School adds weighted GPAs back to transcripts

Natasha Speiss and Chloe Park

The Faculty Academic Committee (FAC) voted to include weighted GPAs on student transcripts starting with the class of 2024, following a proposal from the Upper School Dean Team on Dec. 8. The school considered adding weighted GPAs to transcripts in September but decided to postpone the decision so it would not affect current seniors’ application process, as reported by The Chronicle on Sept. 28.

The school solely reported weighted GPAs until the class of 2021 but then decided to switch to reporting only unweighted GPAs for the classes of 2022 and 2023. However, the Upper School Dean Team decided it would be helpful to include both unweighted and weighted GPAs on student transcripts to measure rigor and academic achievement, according to Upper School Dean Sharon Cuseo.

Cuseo, who serves on the FAC, said having both GPA metrics on transcripts will encourage students to find a balance between taking difficult classes and earning high grades.

“I hope people decide to challenge themselves appropriately because no challenge is not the way to go,” Cuseo said. “If you are just paying attention to the unweighted GPA and get straight As but don’t challenge yourself, that’s not good.

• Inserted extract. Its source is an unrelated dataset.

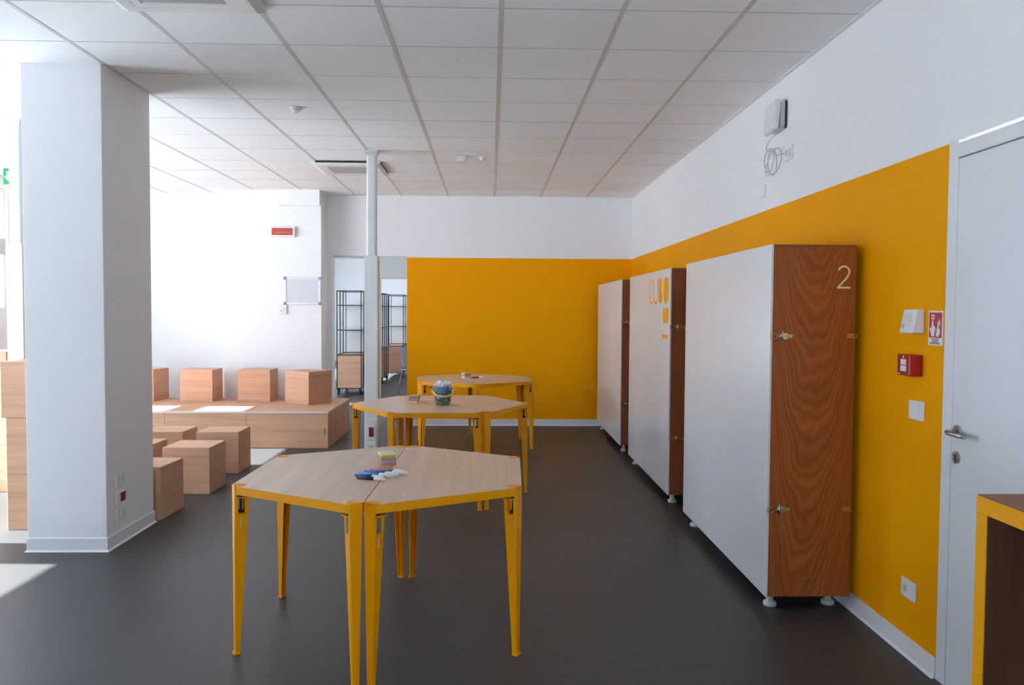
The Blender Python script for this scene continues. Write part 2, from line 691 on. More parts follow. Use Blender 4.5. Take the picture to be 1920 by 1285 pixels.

Nor should you take everything that you possibly can at the hardest level, so much so that it decreases your performance. I personally think that [this decision] will help people hit the sweet spot.”

While the school currently includes only unweighted GPAs on transcripts, students are able to access their weighted GPAs through the program College Kickstart. College Kickstart classifies how likely a student is to get accepted into a college based on their GPA and uses data specific to the school. Seniors also have the option to submit either their unweighted or weighted GPA through the Common App, an undergraduate college admission application that applicants may use to apply to over 1,000 member colleges and universities, regardless of what type of GPA the school transcript shows.

Upper School Dean Nia Kilgore said the Upper School Dean Team unanimously decided to draft the proposal to the FAC after they received feedback from certain college representatives that weighted GPAs would be beneficial.

“It will never be possible for us to please every college, so our thought was, ‘If there are a handful of colleges who are some of our most popular schools, or where the largest applicant groups are gonna be, then we should listen to them,’” Kilgore said. “It’s not as if we had a knee-jerk reaction. We were as thoughtful about bringing [the weighted GPA] back as we were about taking it off.”

Kilgore said colleges are still able to understand the rigor of an applicant’s course load, with or without a GPA metric.

“Colleges are not as beholden to a ‘GPA’ as we are as schools,” Kilgore said. “They will figure it out if it’s not there. We use [GPAs] because it’s an easily recognizable and understandable unit of measurement. But we thought, ‘Since we have the data, why not give it to them?’”

Science Department Head Melody Lee said the Upper School Dean Team added weighted GPAs so colleges could easily differentiate between students who took a demanding course load and those who didn’t.

“[The decision] did stem from deans, just because they are privy to what is being sent to colleges,” Lee said. “So, the idea behind it was to make it easier for colleges, which get so many applications, to be able to see a student who did take honors and AP classes versus a student who didn’t. Also, since now there’s an AP cap, it makes sense that the [inclusion of] weighted GPA shouldn’t be as big of a deal since everyone has the same ceiling and the gap won’t be as big. Bringing the weighted GPA back was basically a unanimous decision.”

Lee said she is slightly torn about the decision, as she wonders how having two GPA measures will impact how students talk about their grades at the school.

“Even if the weighted GPA isn’t listed on the transcript, I think people still talk about how many honors and AP courses they are taking,” Lee said. “There’s already a distinction amongst the school population. I personally think it places a bit too much emphasis on GPAs, and now I wonder now if students will throw around numbers even more. Yes, there already is a lot of comparison going on, but it might be more explicit now, which can make [the school] even more competitive.”

Elliot Lichtman ’23 said students at the school tend to overestimate the importance of how grades are reported.

“People put too much value on what is and is not on the transcript, but it’s going to be calculated anyways,” Lichtman said. “I trust the deans, and if the deans have talked with the colleges, and that is what the colleges want, then that is the end goal, and beyond that, we really don’t have more information one way or the other.”

Lichtman said sending weighted GPAs to colleges can make students feel more comfortable in the admissions process.

“I think that from a perspective of our lack of information and the fact that as students whose lives are based around numerical grades and number of activities, it’s nice to have a higher number [reported],” Lichtman said. “If [the deans] think that this is better, then I trust them that it’s better.”